And Finally

Paper losses

Qingdao public fails the toilet test

Paper losses

Most readers will know that paper was invented in China. But less well known is that we have the Chinese to thank for toilet paper too.

While most Asian cultures traditionally relied on water, the Chinese have always preferred to wipe.

This heritage is hardly evident in the country’s public conveniences, where loo roll is rarely to be found.

The reason usually given is that the public would just take the toilet paper home with them – and an experiment in the coastal city of Qingdao seems to have proved that to be very much the case.

The city decided to provide paper at 24 public bathrooms near popular tourist sites starting from June 15. The plan was to widen the scheme to all the city’s public bathrooms if it went well.

But go well it did not.

According to Xinhua in the last month Qingdao has spent over $230,000 on toilet paper and the lion’s share of it seems to have been appropriated by the general public. In addition to its primary function, people have been snapping up the free resource “to wash their faces and clean their feet and shoes,” Xinhua suggests.

Some bathrooms have reported consumption of up to 2 kilometres of toilet paper a day, with locals carrying off entire rolls, the news agency said.

Signage warning against such behaviour has had little effect and Qingdao is now considering whether to continue the scheme.

Aside from the cost to the public purse, the situation has also occasioned a debate about the public’s integrity.

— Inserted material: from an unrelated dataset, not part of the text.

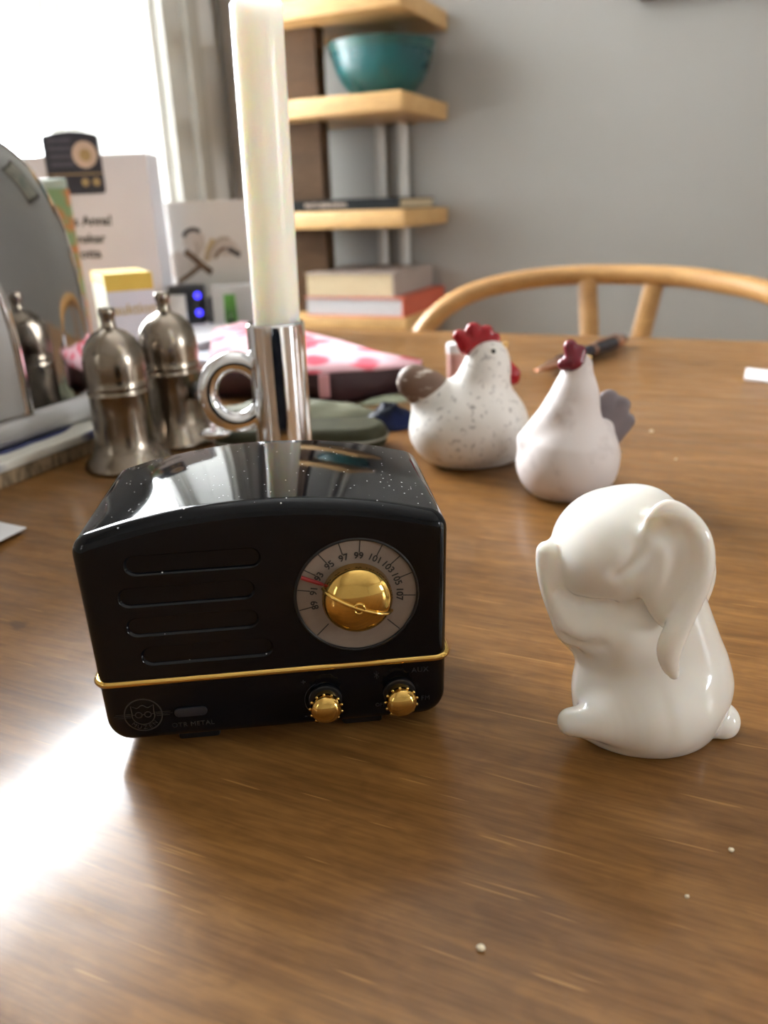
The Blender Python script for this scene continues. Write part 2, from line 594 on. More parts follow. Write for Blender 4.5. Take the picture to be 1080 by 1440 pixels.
def text_mesh(name, s, size, extrude=0.00008, spacing=1.0, bold=0.0):
    c = bpy.data.curves.new(name, 'FONT')
    c.body, c.size, c.extrude = s, size, extrude
    c.align_x, c.align_y = 'CENTER', 'CENTER'
    c.space_character = spacing
    c.offset = bold
    c.resolution_u = 4
    o = bpy.data.objects.new(name, c)
    COL.objects.link(o)
    dg = bpy.context.evaluated_depsgraph_get()
    me = bpy.data.meshes.new_from_object(o.evaluated_get(dg))
    bpy.data.objects.remove(o)
    bpy.data.curves.remove(c)
    me.name = name
    return me


# ------------------------------------------------------------------ smooth solids from distance fields
class Field:
    def __init__(self, lo, hi, h):
        self.lo, self.h = np.array(lo, float), h
        n = np.ceil((np.array(hi) - self.lo) / h).astype(int) + 1
        ax = [self.lo[i] + h * np.arange(n[i]) for i in range(3)]
        self.X, self.Y, self.Z = np.meshgrid(*ax, indexing='ij')
        self.X, self.Y, self.Z = (q.astype(np.float32) for q in (self.X, self.Y, self.Z))
        self.F = np.full(self.X.shape, 1.0, np.float32)

    def ell(self, c, r, rot=None):
        x, y, z = self.X - c[0], self.Y - c[1], self.Z - c[2]
        if rot is not None:            # turned in the x-z plane
            ca, sa = math.cos(rot), math.sin(rot)
            x, z = ca * x + sa * z, -sa * x + ca * z
        k0 = np.sqrt((x / r[0]) ** 2 + (y / r[1]) ** 2 + (z / r[2]) ** 2)
        k1 = np.sqrt((x / r[0] ** 2) ** 2 + (y / r[1] ** 2) ** 2 + (z / r[2] ** 2) ** 2)
        return k0 * (k0 - 1.0) / np.maximum(k1, 1e-6)

    def cone(self, a, b, ra, rb, sy=1.0):
        """Capsule from a to b with radii ra, rb; sy < 1 flattens it along y."""
        a, b = np.array(a, float), np.array(b, float)
        px, py, pz = self.X - a[0], (self.Y - a[1]) / sy, self.Z - a[2]
        d = b - a
        d = np.array([d[0], d[1] / sy, d[2]])
        t = np.clip((px * d[0] + py * d[1] + pz * d[2]) / max(d @ d, 1e-12), 0, 1)
        q = np.sqrt((px - t * d[0]) ** 2 + (py - t * d[1]) ** 2 + (pz - t * d[2]) ** 2)
        return (q - (ra + (rb - ra) * t)) * (sy if sy < 1 else 1.0)

    def add(self, d, k=0.0):
        if k <= 0:
            self.F = np.minimum(self.F, d)
        else:
            h = np.maximum(k - np.abs(self.F - d), 0) / k
            self.F = np.minimum(self.F, d) - h * h * k * 0.25

    def cut(self, d, k=0.0):
        if k <= 0:
            self.F = np.maximum(self.F, -d)
        else:
            h = np.maximum(k - np.abs(self.F + d), 0) / k
            self.F = np.maximum(self.F, -d) + h * h * k * 0.25

    def mesh(self, name):
        F, h = self.F, self.h
        n = F.shape
        neg = F < 0
        cnt = np.zeros((n[0] - 1, n[1] - 1, n[2] - 1), np.float32)
        acc = np.zeros(cnt.shape + (3,), np.float32)

        def s(o):
            return tuple(slice(o[i], n[i] - 1 + o[i]) for i in range(3))
        for ax in range(3):
            for c in range(4):
                o = [0, 0, 0]
                oth = [i for i in range(3) if i != ax]
                o[oth[0]], o[oth[1]] = c & 1, c >> 1
                q = list(o)
                q[ax] = 1
                f0, f1 = F[s(o)], F[s(q)]
                m = (f0 < 0) != (f1 < 0)
                t = np.where(m, f0 / np.where(m, f0 - f1, 1), 0)
                cnt += m
                for i in range(3):
                    acc[..., i] += np.where(m, o[i] + (t if i == ax else 0), 0)
        act = cnt > 0
        idx = np.full(cnt.shape, -1, np.int64)
        idx[act] = np.arange(act.sum())
        g = np.argwhere(act).astype(np.float32)
        V = self.lo + h * (g + acc[act] / cnt[act][:, None])
        quads = []
        for ax in range(3):
            u, v = (ax + 1) % 3, (ax + 2) % 3
            a = [slice(1, n[i] - 1) for i in range(3)]
            a[ax] = slice(0, n[ax] - 1)
            b = list(a)
            b[ax] = slice(1, n[ax])
            i0, i1 = neg[tuple(a)], neg[tuple(b)]
            w = np.argwhere(i0 != i1)
            if not len(w):
                continue
            flip = i0[tuple(w.T)]
            base = w.copy()
            for i in range(3):
                if i != ax:
                    base[:, i] += 1

            def cell(du, dv):
                z = base.copy()
                z[:, u] -= du
                z[:, v] -= dv
                return idx[tuple(z.T)]
            Q = np.stack([cell(1, 1), cell(0, 1), cell(0, 0), cell(1, 0)], 1)
            Q[~flip] = Q[~flip][:, ::-1]
            quads.append(Q)
        Q = np.concatenate(quads)
        Q = Q[(Q >= 0).all(1)]
        # a few rounds of gentle smoothing
        for it in range(2):
            S = np.zeros_like(V)
            C = np.zeros(len(V))
            for k in range(4):
                np.add.at(S, Q[:, k], V[Q[:, (k + 1) % 4]])
                np.add.at(C, Q[:, k], 1)
            V = V * 0.5 + 0.5 * S / np.maximum(C, 1)[:, None]
        me = bpy.data.meshes.new(name)
        me.from_pydata(V.tolist(), [], Q.tolist())
        me.update()
        me.polygons.foreach_set('use_smooth', [True] * len(me.polygons))
        return me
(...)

“Chinese people are like this, they squander everything as long as it doesn’t cost them,” a Sina Weibo user commented on his account.

Another wrote: “How disappointed China makes me. Where are our morals?”

The newspapers have also pointed out that this isn’t the first time that projects like this have ended in failure. Earlier this year the Beijing metro had to stop loaning umbrellas because of the low return rate and a bike-sharing scheme set up for the Olympics had to be scrapped after all the bicycles were stolen.

“This reminds people of the famous ‘Tragedy of the Commons’,” the Xinmin Daily wrote, referring to US ecologist Garrett Hardin’s famous thesis. “If everyone works for their own personal gain and ignores the capacity of the grassland… then the cost will be borne by everyone.”

Others blamed the low standard of China’s toilets: if public loos were cleaner people would behave better when using them, they suggest.

But Guangming Daily gets the prize for the best solution. Working on the basis that an awareness campaign would prevent the same thing from happening elsewhere, it suggested showing people the proper way to use public toilets through scenes in TV dramas and movies. This would “imperceptibly create a civilised atmosphere,” it thought.

Good luck getting that one past the censors.